* Begin RECORDS TO USE *

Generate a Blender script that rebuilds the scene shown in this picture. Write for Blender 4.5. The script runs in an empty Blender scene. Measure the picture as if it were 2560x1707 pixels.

* End RECORDS TO USE *
* Begin RECORDS TO USE *

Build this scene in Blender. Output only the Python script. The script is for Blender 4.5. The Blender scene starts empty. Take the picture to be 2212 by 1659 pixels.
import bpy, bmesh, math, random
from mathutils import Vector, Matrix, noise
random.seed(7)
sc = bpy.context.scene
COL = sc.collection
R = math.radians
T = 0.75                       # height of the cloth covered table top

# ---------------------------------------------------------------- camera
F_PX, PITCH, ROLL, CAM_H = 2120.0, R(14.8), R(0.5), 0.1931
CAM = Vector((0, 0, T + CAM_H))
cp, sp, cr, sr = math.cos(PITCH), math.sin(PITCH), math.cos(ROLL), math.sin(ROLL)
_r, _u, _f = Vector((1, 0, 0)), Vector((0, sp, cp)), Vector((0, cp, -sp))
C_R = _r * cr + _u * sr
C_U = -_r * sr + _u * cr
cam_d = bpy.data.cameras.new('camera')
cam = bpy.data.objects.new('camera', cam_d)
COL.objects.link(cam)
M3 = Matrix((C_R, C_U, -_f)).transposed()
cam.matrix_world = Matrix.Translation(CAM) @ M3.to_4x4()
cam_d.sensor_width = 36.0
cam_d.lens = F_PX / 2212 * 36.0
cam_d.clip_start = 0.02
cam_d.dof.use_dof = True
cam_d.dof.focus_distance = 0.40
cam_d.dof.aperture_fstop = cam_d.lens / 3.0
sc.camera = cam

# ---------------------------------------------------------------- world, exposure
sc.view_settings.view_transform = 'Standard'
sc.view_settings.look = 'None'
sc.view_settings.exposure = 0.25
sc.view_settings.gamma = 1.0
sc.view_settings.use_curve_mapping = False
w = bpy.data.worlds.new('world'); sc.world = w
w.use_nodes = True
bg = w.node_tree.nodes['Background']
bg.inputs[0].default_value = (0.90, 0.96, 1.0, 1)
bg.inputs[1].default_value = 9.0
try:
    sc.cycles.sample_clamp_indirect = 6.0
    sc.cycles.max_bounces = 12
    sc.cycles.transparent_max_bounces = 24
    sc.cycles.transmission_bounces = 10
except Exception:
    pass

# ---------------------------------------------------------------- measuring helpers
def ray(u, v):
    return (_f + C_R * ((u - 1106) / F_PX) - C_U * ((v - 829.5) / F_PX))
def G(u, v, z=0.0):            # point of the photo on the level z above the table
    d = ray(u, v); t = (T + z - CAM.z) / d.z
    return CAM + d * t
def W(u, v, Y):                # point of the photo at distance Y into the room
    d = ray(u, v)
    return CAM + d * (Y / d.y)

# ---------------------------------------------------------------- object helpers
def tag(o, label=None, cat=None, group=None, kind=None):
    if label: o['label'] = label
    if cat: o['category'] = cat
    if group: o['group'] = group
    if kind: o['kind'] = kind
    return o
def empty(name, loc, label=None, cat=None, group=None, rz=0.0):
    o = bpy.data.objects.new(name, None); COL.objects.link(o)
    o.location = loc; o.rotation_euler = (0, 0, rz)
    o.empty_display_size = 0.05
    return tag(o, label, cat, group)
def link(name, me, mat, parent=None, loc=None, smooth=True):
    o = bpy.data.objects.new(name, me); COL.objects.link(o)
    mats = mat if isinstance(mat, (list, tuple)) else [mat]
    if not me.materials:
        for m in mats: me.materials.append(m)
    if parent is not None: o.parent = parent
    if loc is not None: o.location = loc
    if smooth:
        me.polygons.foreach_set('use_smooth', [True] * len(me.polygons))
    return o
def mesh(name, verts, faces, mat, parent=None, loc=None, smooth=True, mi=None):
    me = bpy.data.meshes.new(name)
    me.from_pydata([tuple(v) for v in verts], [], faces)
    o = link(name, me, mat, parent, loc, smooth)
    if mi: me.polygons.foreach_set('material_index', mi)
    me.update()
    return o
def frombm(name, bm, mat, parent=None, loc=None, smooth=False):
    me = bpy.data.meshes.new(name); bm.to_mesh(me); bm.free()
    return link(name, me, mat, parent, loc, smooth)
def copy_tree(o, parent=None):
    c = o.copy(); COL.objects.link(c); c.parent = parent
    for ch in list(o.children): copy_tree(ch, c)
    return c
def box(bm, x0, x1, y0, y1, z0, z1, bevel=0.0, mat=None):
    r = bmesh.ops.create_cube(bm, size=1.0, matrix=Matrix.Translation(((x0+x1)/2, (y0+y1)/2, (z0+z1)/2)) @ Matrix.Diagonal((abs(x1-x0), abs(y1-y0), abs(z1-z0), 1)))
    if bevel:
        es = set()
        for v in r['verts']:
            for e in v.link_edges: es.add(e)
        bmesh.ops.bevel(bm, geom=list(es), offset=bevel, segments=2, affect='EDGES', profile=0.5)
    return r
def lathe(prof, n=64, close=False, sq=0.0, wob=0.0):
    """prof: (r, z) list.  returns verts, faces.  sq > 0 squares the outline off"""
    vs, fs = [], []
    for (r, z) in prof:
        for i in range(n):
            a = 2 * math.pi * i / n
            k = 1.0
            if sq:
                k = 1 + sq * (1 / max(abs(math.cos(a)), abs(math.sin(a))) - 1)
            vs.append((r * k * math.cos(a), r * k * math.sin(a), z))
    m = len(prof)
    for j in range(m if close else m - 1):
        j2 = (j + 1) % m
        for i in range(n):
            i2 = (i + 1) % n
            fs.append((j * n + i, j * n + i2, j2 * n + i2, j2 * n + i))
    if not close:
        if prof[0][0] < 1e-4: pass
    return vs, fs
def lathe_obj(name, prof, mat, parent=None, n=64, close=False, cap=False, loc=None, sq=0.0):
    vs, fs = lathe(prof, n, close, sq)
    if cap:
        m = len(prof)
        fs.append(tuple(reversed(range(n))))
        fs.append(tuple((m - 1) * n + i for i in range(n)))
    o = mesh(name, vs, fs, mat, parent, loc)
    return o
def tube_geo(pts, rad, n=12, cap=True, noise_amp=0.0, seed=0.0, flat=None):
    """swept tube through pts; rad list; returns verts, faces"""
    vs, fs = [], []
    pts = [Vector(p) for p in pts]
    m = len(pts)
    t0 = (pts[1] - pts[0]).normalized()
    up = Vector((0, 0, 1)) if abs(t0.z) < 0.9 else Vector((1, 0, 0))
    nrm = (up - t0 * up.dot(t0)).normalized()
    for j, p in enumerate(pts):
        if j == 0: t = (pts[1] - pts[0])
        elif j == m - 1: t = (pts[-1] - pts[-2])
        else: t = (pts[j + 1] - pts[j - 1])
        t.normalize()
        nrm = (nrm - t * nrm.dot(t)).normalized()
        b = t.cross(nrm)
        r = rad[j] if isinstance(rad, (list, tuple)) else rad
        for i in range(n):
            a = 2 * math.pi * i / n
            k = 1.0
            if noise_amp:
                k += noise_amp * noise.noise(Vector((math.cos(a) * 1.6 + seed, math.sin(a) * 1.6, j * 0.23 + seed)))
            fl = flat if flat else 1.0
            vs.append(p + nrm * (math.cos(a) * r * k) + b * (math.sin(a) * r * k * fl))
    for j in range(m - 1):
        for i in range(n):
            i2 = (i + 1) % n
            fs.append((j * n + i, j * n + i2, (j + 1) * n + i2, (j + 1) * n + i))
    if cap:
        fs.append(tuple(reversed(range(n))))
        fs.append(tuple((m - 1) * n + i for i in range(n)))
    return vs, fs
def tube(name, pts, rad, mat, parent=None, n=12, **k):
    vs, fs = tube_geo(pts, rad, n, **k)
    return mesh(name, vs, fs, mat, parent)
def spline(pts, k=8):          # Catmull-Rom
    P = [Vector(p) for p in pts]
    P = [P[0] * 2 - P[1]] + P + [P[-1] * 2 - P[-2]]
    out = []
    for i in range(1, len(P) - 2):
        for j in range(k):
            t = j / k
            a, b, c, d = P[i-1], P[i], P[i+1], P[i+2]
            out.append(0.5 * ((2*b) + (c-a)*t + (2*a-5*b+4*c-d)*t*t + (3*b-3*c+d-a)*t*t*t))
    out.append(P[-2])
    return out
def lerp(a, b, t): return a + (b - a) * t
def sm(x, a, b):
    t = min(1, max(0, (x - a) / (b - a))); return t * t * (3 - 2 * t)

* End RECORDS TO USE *
* Begin RECORDS TO USE *

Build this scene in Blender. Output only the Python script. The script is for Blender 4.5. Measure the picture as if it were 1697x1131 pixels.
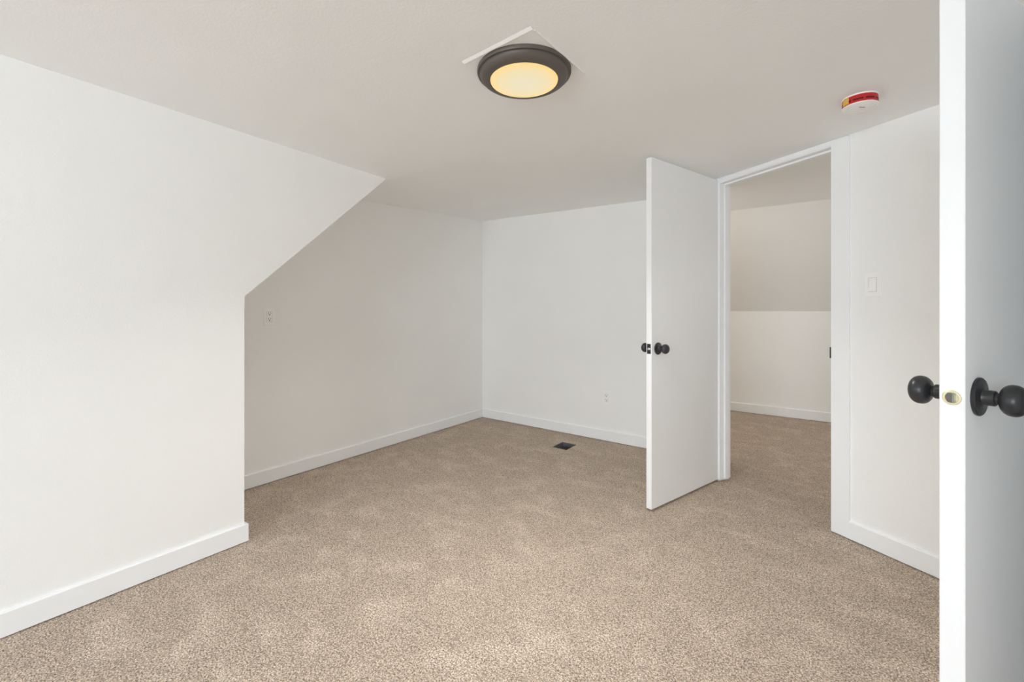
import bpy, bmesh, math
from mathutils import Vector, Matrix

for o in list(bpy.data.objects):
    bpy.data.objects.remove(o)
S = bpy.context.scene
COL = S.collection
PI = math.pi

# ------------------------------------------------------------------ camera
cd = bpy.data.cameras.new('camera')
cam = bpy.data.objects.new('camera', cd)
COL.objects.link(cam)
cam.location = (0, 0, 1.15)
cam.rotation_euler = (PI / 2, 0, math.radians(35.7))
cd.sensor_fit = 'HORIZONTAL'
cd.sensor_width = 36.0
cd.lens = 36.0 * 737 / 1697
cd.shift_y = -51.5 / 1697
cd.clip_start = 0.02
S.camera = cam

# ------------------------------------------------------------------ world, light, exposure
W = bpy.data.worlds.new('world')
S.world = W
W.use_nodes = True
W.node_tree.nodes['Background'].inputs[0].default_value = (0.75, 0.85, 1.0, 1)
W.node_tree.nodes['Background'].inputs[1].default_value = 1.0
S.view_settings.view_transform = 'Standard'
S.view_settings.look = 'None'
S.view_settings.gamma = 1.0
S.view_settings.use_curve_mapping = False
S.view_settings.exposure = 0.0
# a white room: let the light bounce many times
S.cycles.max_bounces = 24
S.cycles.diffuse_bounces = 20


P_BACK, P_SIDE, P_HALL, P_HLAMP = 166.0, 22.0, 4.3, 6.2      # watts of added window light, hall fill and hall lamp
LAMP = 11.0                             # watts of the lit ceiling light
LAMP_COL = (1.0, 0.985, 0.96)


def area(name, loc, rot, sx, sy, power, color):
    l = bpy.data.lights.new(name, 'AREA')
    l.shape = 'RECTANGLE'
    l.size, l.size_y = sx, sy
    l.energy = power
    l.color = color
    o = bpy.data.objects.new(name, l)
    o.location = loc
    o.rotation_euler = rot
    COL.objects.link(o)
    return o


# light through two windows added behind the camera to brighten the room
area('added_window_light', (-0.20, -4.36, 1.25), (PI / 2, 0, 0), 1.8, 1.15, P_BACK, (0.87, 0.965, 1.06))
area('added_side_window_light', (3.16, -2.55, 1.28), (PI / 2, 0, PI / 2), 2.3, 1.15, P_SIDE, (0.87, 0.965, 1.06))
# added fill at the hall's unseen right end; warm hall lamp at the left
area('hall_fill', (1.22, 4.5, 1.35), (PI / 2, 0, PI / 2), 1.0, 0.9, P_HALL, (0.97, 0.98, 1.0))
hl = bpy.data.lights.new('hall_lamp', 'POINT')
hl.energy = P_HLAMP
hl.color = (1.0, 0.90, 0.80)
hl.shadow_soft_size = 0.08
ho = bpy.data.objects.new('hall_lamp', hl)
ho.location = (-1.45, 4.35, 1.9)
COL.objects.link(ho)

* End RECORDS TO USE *

- **EXERCISE TASK**
Give back the exact lines above, running from the one that has "were 1697x1131 pixels." through the one that has "PI = math.pi", with nothing added and no pictures.

- **SOLUTION FOR THIS EXERCISE**
Build this scene in Blender. Output only the Python script. The script is for Blender 4.5. Measure the picture as if it were 1697x1131 pixels.
import bpy, bmesh, math
from mathutils import Vector, Matrix

for o in list(bpy.data.objects):
    bpy.data.objects.remove(o)
S = bpy.context.scene
COL = S.collection
PI = math.pi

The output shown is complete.